Thursday, April 28, 2016

Oliver! in Luxembourg

Two English-speaking theatre clubs in Luxembourg recently collaborated on a grand production of "Oliver!"-- the musical based on Dickens' classic novel, Oliver Twist. James and Daphne were cast as workhouse orphans, as well as members of Fagin's gang of pick-pockets.

The long road to the 5-performance-run of April 2016 began way back in June of last year, with a casting call in the English version of the local newspaper for kids ages 8-18. James had just made his theatrical debut as Simba in his class production of The Lion King, so acting was fresh in the minds of the kids when I suggested Daphne audition. She had mentioned several times that she would enjoy being in a play, even before James stared in one. She prepared a song for the audition, but James was only 7 and too young to participate. However, a friend pointed out that the children only had to be 8 by the time of the actual show, a detail I'd overlooked. So at the last minute James threw in his lot with one of the only English songs he can perform on the spot, "Twinkle Twinkle Little Star."

auditions in June 2015
We had no idea what to expect at the casting call, having never done this before, but also because it's a foreign country and "not knowing what to expect" is a way of life. The kids were ushered one by one to another room to sing for the music director, while the main group were taken through some warm-up exercises. Next, the kids paired off with a few lines of basic dialogue to prepare and perform, first in their normal voices and then with an assigned emotion (James had "afraid" and Daphne had "rude"). And they did a pretty nice job if I do say so myself!

But then came the dancing bit, where they had to learn and execute a bit of choreography, complete with paper plates as top hats. The directors took video of the final product to examine later. Dancing is not our family's strong suit, so that didn't go so well. We told our two not to get their hopes up.

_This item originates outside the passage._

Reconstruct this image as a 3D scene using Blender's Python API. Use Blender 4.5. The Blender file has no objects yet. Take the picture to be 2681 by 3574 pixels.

But lo and behold, we found out a few weeks later that they made the chorus. Rehearsals would begin in the fall of 2015, every Saturday afternoon and some weeknights, until the performances the following spring (7 months in all). Slightly intimidated by the prospect of such an intense commitment, but comforted by the fact that they would at least have each other, they accepted the roles.

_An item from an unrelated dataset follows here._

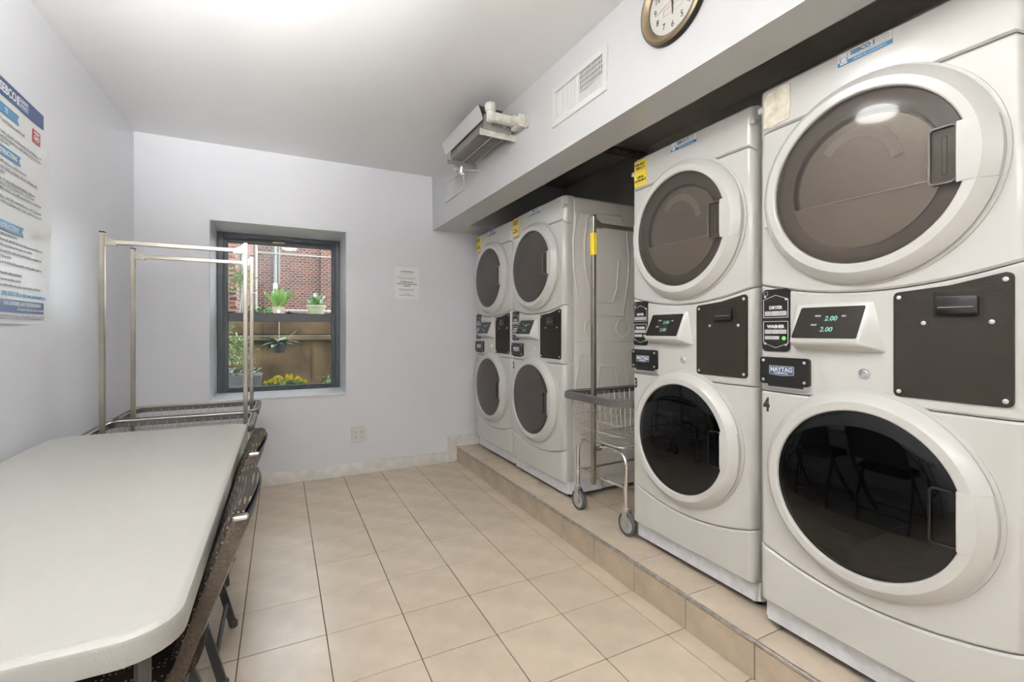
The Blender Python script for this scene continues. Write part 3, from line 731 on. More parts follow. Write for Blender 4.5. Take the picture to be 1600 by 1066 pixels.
# ------------------------------------------------------------------ laundry carts
def make_cart(label):
    c = thing('laundry_cart', label, 'laundry cart', group='chrome wire laundry carts with hanging racks')
    HX, HY, ZR, ZB = 0.352, 0.245, 0.695, 0.450
    bx_, by_ = 0.285, 0.195
    def loop(hx, hy, z, r, n=6):
        return [(a, b, z) for a, b in rr(-hx, hx, -hy, hy, r, n)]
    bump = MB().sweep(loop(HX, HY, ZR, 0.07), [(0.016, -0.018), (0.019, 0.0), (0.016, 0.016), (0.0, 0.021), (-0.010, 0.016), (-0.012, -0.018)], closed=True)
    obj('bumper_rim', bump, 'vinyl_grey', c)
    bk = MB()
    rim = loop(HX - 0.012, HY - 0.012, ZR + 0.016, 0.06)
    bk.tube(rim, 0.004, 6, True)
    def lerp(t): return (HX - 0.01 + (bx_ - HX + 0.01) * t, HY - 0.01 + (by_ - HY + 0.01) * t, ZR + (ZB - ZR) * t)
    for t in (0.25, 0.5, 0.75, 1.0):
        a, b, z = lerp(t)
        bk.tube(loop(a, b, z, 0.055, 4), 0.0024 if t < 1 else 0.004, 5, True)
    a0, b0, z0 = lerp(0); a1, b1, z1 = lerp(1.0)
    n = 14
    for i in range(n + 1):
        s = -1 + 2 * i / n
        for sd in (-1, 1):
            bk.tube([(s * (a0 - 0.03), sd * b0, z0), (s * (a1 - 0.03), sd * b1, z1)], 0.0016, 4)
    for i in range(10):
        s = -1 + 2 * i / 9
        for sd in (-1, 1):
            bk.tube([(sd * a0, s * (b0 - 0.03), z0), (sd * a1, s * (b1 - 0.03), z1)], 0.0016, 4)
    for i in range(20):
        x = -a1 + 0.01 + (2 * a1 - 0.02) * i / 19
        bk.tube([(x, -b1, z1), (x, b1, z1)], 0.0016, 4)
    for i in range(9):
        y = -b1 + 2 * b1 * (i + 0.5) / 9
        bk.tube([(-a1, y, z1 - 0.003), (a1, y, z1 - 0.003)], 0.0020, 4)
    obj('wire_basket', bk, 'wire', c)
    for sd in (-1, 1):
        x = sd * 0.268; zt = 0.428; q = 0.07
        p = [(x, -0.205, 0.115), (x, -0.205, zt - q)] + [(x, -0.205 + q - q * math.cos(t), zt - q + q * math.sin(t)) for t in (0.3, 0.6, 0.9, 1.2, PI / 2)]
        p += [(x, 0.205 - q + q * math.cos(t), zt - q + q * math.sin(t)) for t in (PI / 2, 1.2, 0.9, 0.6, 0.3)] + [(x, 0.205, zt - q), (x, 0.205, 0.115)]
        obj('frame_loop', MB().tube(p, 0.0115, 10), 'chrome', c)
        obj('cross_bar', MB().tube([(x, -0.205, 0.246), (x, 0.205, 0.246)], 0.0095, 8), 'chrome', c)
        obj('long_bar', MB().tube([(-0.268, sd * 0.205, 0.235), (0.268, sd * 0.205, 0.235)], 0.0085, 8), 'chrome', c)
        xp = sd * 0.318
        po = obj('rack_post', MB().box(xp - 0.011, xp + 0.011, -0.013, 0.013, 0.215, 1.718, 0.002), 'nickel', c)
        obj('post_cap', MB().box(xp - 0.012, xp + 0.012, -0.014, 0.014, 1.718, 1.724, 0.002), 'rubber', po)
        gx = xp - sd * 0.011
        gm = MB().prism([(gx, 1.705), (gx, 1.655), (gx - sd * 0.050, 1.655), (gx - sd * 0.045, 1.680)], -0.012, 0.012)
        obj('gusset', gm, 'nickel', po)
        obj('post_bracket', MB().box(min(xp, sd * 0.262), max(xp, sd * 0.262), -0.010, 0.010, 0.400, 0.418, 0.002), 'chrome', po)
        obj('post_bracket', MB().box(min(xp, sd * 0.262), max(xp, sd * 0.262), -0.010, 0.010, 0.238, 0.254, 0.002), 'chrome', po)
        for sy in (-1, 1):
            cs = obj('caster', MB().lathe([(0.0005, 0.140), (0.020, 0.140), (0.021, 0.126), (0.018, 0.122), (0.0005, 0.122)], (x, sy * 0.205, 0), 'z', 14).box(x - 0.020, x - 0.017, sy * 0.205 - 0.022, sy * 0.205 + 0.012, 0.045, 0.126, 0.001)
                     .box(x + 0.017, x + 0.020, sy * 0.205 - 0.022, sy * 0.205 + 0.012, 0.045, 0.126, 0.001), 'silver', c)
            wy = sy * 0.205 - 0.012
            obj('tyre', MB().lathe([(0.046, -0.014), (0.056, -0.014), (0.060, -0.009), (0.060, 0.009), (0.056, 0.014), (0.046, 0.014), (0.046, -0.014)], (x, wy, 0.0605), 'x', 26), 'rubber', cs)
            obj('wheel', MB().lathe([(0.0005, -0.012), (0.016, -0.013), (0.020, -0.009), (0.040, -0.009), (0.047, -0.012), (0.047, 0.012), (0.040, 0.009), (0.020, 0.009), (0.016, 0.013), (0.0005, 0.012)], (x, wy, 0.0605), 'x', 22), 'wheel_grey', cs)
    obj('top_bar', MB().box(-0.308, 0.308, -0.011, 0.011, 1.662, 1.684, 0.002), 'nickel', c)
    return c

cart1 = make_cart('chrome laundry cart with hanging rack standing against the end of the table')
cart1.location = (-0.497, 3.053, 0.0)
cart2 = copy_tree(cart1); cart2['label'] = 'chrome laundry cart with hanging rack parked against the wall under the window'
cart2.location = (-0.492, 3.585, 0.0)
cart3 = copy_tree(cart1); cart3['label'] = 'chrome laundry cart with yellow tape on its post between machines two and three'
cart3.location = (1.888, 2.130, STEP_Z); cart3.rotation_euler = (0, 0, math.radians(3.0))
obj('yellow_tape', MB().box(-0.3305, -0.3055, -0.0145, 0.0145, 1.50, 1.625, 0.001), 'sticker_yellow', cart3)

# ------------------------------------------------------------------ folding table
TXR, TXL, TYN, TYF, TZ = -0.148, -0.915, 0.905, 2.770, 0.740
tb = thing('folding_table', 'long off-white plastic folding table with rounded corners along the wall', 'table', ((TXL + TXR) / 2, (TYN + TYF) / 2, 0))
hw, hl = (TXR - TXL) / 2, (TYF - TYN) / 2
vs = []; prof = [(0.0, TZ - 0.046), (0.0, TZ - 0.012), (0.003, TZ - 0.006), (0.010, TZ - 0.0015), (0.018, TZ)]
n = 0; fs = []
for ins, z in [(0.012, TZ - 0.046)] + prof:
    L = rr(-hw + ins, hw - ins, -hl + ins, hl - ins, 0.085 - ins, 8); n = len(L)
    vs += [(a, b, z) for a, b in L]
kk = 6
for i in range(kk - 1):
    for j in range(n): fs.append((i * n + j, i * n + (j + 1) % n, (i + 1) * n + (j + 1) % n, (i + 1) * n + j))
fs.append(tuple((kk - 1) * n + j for j in range(n)))
L = rr(-hw + 0.03, hw - 0.03, -hl + 0.03, hl - 0.03, 0.055, 8)
base = len(vs); vs += [(a, b, TZ - 0.046) for a, b in L] + [(a, b, TZ - 0.018) for a, b in L]
for j in range(n):
    fs.append((j, (j + 1) % n, base + (j + 1) % n, base + j)); fs.append((base + j, base + (j + 1) % n, base + n + (j + 1) % n, base + n + j))
fs.append(tuple(base + n + j for j in range(n - 1, -1, -1)))
obj('tabletop', MB().add(vs, fs), 'table_plastic', tb, angle=28)
for sy in (-1, 1):
    y = sy * (hl - 0.19)
    for sx in (-1, 1):
        lg = obj('leg', MB().tube([(sx * (hw - 0.085), y, 0.012), (sx * (hw - 0.085), y, 0.60), (sx * (hw - 0.10), y, TZ - 0.022)], 0.0135, 10), 'leg_metal', tb)
        obj('leg_cap', MB().lathe([(0.0005, 0), (0.016, 0), (0.0165, 0.025), (0.013, 0.028)], (sx * (hw - 0.085), y, 0), 'z', 12), 'rubber', lg)
    obj('leg_brace', MB().tube([(-(hw - 0.085), y, 0.33), (hw - 0.085, y, 0.33)], 0.010, 8), 'leg_metal', tb)
    obj('folding_brace', MB().tube([(0, y, 0.33), (0, y - sy * 0.30, TZ - 0.025)], 0.009, 8), 'leg_metal', tb)
for sx in (-1, 1):
    obj('side_rail', MB().box(sx * (hw - 0.06) - 0.010, sx * (hw - 0.06) + 0.010, -hl + 0.1, hl - 0.1, TZ - 0.045, TZ - 0.018, 0.003), 'leg_metal', tb)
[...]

first rehearsal, October 2015
And it was indeed a serious business; 40 kids and teens, 40 adults, a 50-member production team, a 26-member orchestra, costumes and sets shipped from the UK, make-up tutorials, practicing music at home, parent volunteer duties, hunting down the proper shoes, costume fittings, up-till-midnight rehearsals on school nights in the weeks leading up to the show....a massive undertaking by all involved.

We wondered how the kids would handle it, and at times they did appear to be growing tired of it all.  But as the date of the performances approached, their excitement built, and the more intense things became, the more they actually seemed to enjoy it. Additionally, the bonds between the young chorus members grew as they spent so much down-time together between their scenes, so they all looked forward to rehearsals with their new friends.

workhouse orphans
Thankfully, the show was a great success, with five sold-out performances from Thursday through Sunday. Unfortunately, Daphne became ill on Friday morning and had to miss the evening's performance. She took the disappointment quite well (far better than I did!) and was able to return for the last three performances.
"Oliver!" song - Daphne is middle table, front row. James is left table, second row, no hat. Because "he has awesome hair already"photo: Geoff Thompson,
The director cast two kids each for the staring roles of Oliver and The Artful Dodger (illness insurance), so Pete and I went to the show twice to see both combinations. I didn't take any photos during the show; we were sitting down front and I didn't want to be a distraction to those behind us. I did take some backstage the night I helped with kid make-up and corralling. Fortunately, photos appeared in local online newspapers, and a friend of the cast took some as well. Most are pretty far away with the kids the background, so you may want to click on them to enlarge.

Here are a few more of the orphans:
"Food, Glorious Food" photo: Alfonso Salgueiro
Daphne getting her gruel.  photo: Guy Jallay,
James looks on as Oliver speaks his iconic "Please sir, I want some more" line. photo: Alfonso Salgueiro
costume and makeup change for Fagin's gang
Both sitting to the left in the background. photo: Alfonso Salgueiro
James just to the left of Fagin at the end of "You've Got to Pick a Pocket or Two" photo: Alfonso Salgueiro
Standing to the left of Fagin in the background.  photo: Geoff Thompson,
James to the right, singing "It's a Fine Life" photo: Alfonso Salgueiro
Daphne and James at the right, marching and singing "Be Back Soon" photo: Alfonso Salgueiro
James and Daphne at the far left. photo: Alfonso Salgueiro
And a couple more backstage...
Orphans with iPads
Orphans in Elevators
cast photo, James and Daphne front row
We were very proud of our kids for all their hard work, and of Luxembourg itself for pulling this off in a country where English is not one of the official languages. Apparently over 25 nationalities were represented in the production. I'm sure the kids will have vivid memories of this experience when they look back on their time in Luxembourg many years from now.